SobekPundit

Still Pissed Off About the Hawley-Smoot Tariff

Tuesday, September 27, 2005

Politics and Nevada

First, an anecdote.

The other day I'm at the table eating dinner, minding my own business. My two-and-a-half year old is sitting next to me, eating dinner, minding his own business. Suddenly, completely without warning, he throws his fork on the table and shouts in rage, "GAAAAAH! DEMOCRATS!"

I look at him in shock. Seriously, did I just hear that right? There's no way I heard that right. Did his mother teach him that while I was at work? The wife comes downstairs and I tell her what I just heard, and she looks at me skeptically. She thinks I'm making the whole thing up. My son has been looking at me with an impish grin the whole time. Again, "DEMOCRATS!!!"

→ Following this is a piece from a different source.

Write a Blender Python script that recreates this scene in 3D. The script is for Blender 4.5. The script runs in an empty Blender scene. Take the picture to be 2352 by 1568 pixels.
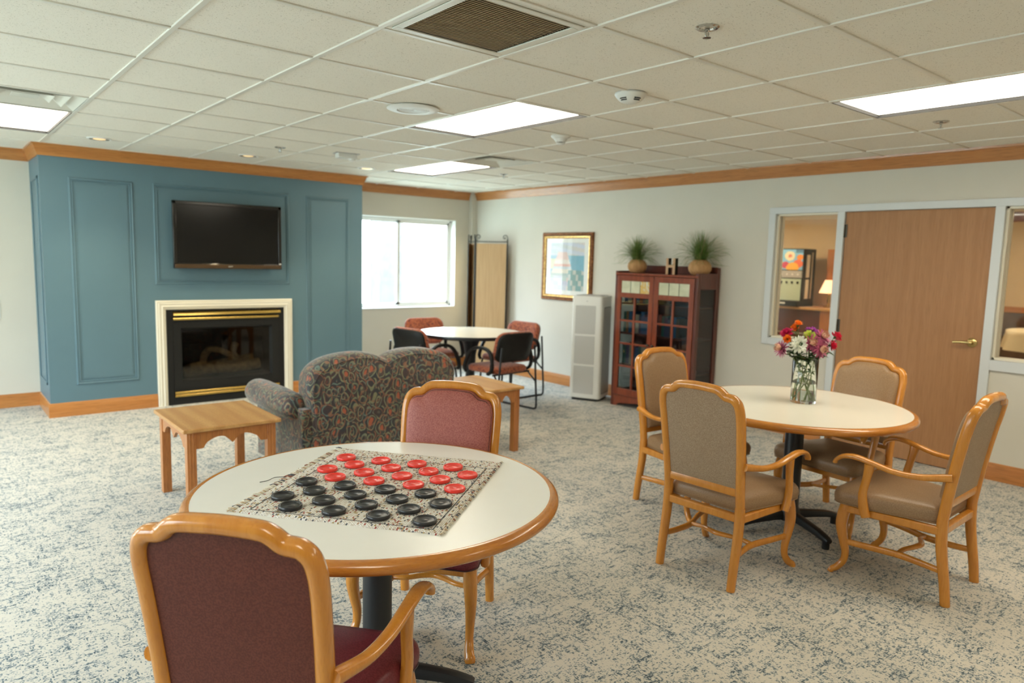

By this time, the wife and I are laughing uncontrollably, and the kid responds by yelling "DEMOCRATS!" every once in a while for the rest of the evening. I told everyone at work, who thought it was so funny that they decided to use it as a replacement swear-word. So when the copier jams, "DEMOCRATS!!!"

So that's my son's contribution to the cause. I'm glad to see he's already on the right track. But since I don't run around the house yelling "DEMOCRATS!" I don't know where the kid got it in his head to yell that word the other evening while I was eating dinner, minding my own business.

Sabato is handicapping the 2006 Senate races, with some Gubernatorial stuff thrown in for good measure. His conclusion is that, while it's obviously too early to know for sure, it looks extremely unlikely that the DEMOCRATS! are going to take back majority control of the Senate. Fiscal conservatives can reasonably wonder whether that's a good thing.

But Nevada has some especially interesting things going on. First and foremost is Harry Reid, the Senate Minority Leader who seems intent on out-Daschle-ing Daschle. If two Minority Leaders in a row get booted for excessive Leftism, do you think the DNC might get the hint? We've got Jim Gibbons, a U.S. Rep leaving his spot to run for governor, but his district is the reddest part of the state. The other two Reps up for re-election are Democrat Shelley Berkley (whose seat is in the middle of extremely blue Las Vegas) and Republican John Porter (whose seat covers a lot of blue Clark County). If there's a shift in Nevada's U.S. Rep population, I imagine it would be Porter, but I don't know enough about him to comment on whether his seat is safe.

So much for federal elections; the next interesting race is for governor. Republican Kenny Guinn is term-limited, so his seat is up for grabs. The DEMOCRAT! hopefuls are state Senate Minority Leader Dina Titus and Henderson Mayor John Gibson (Assembly Speaker Richard Perkins dropped out this past weak with name-recognition problems). So far the presumptive Republican front-runner is U.S. Representative Jim Gibbons (yeah, with a Gibson and a Gibbons in the race, my feeble brain might overheat) and state Senator Bob Beers. I don't know anything at all about Beers. I know Gibbons has already raised over 2 million bucks.

So Nevada is an interesting state to watch because
- we could topple a Senate Minority Leader and turn a blue seat into a red seat
- we could turn a red governor's seat blue with inter-party fights between Gibbons, Beers, and whoever else (I'm thinking a guy named Rogers who runs UNLV, but he hasn't announced, and I don't know how certain he is about running).
- we could turn a U.S. Rep seat from red to blue.

In the state legislature, our Senate is heavily Republican and our Assembly is heavily Democrat. After a quick and highly uninformed look at the numbers, I doubt the majorities will change at all.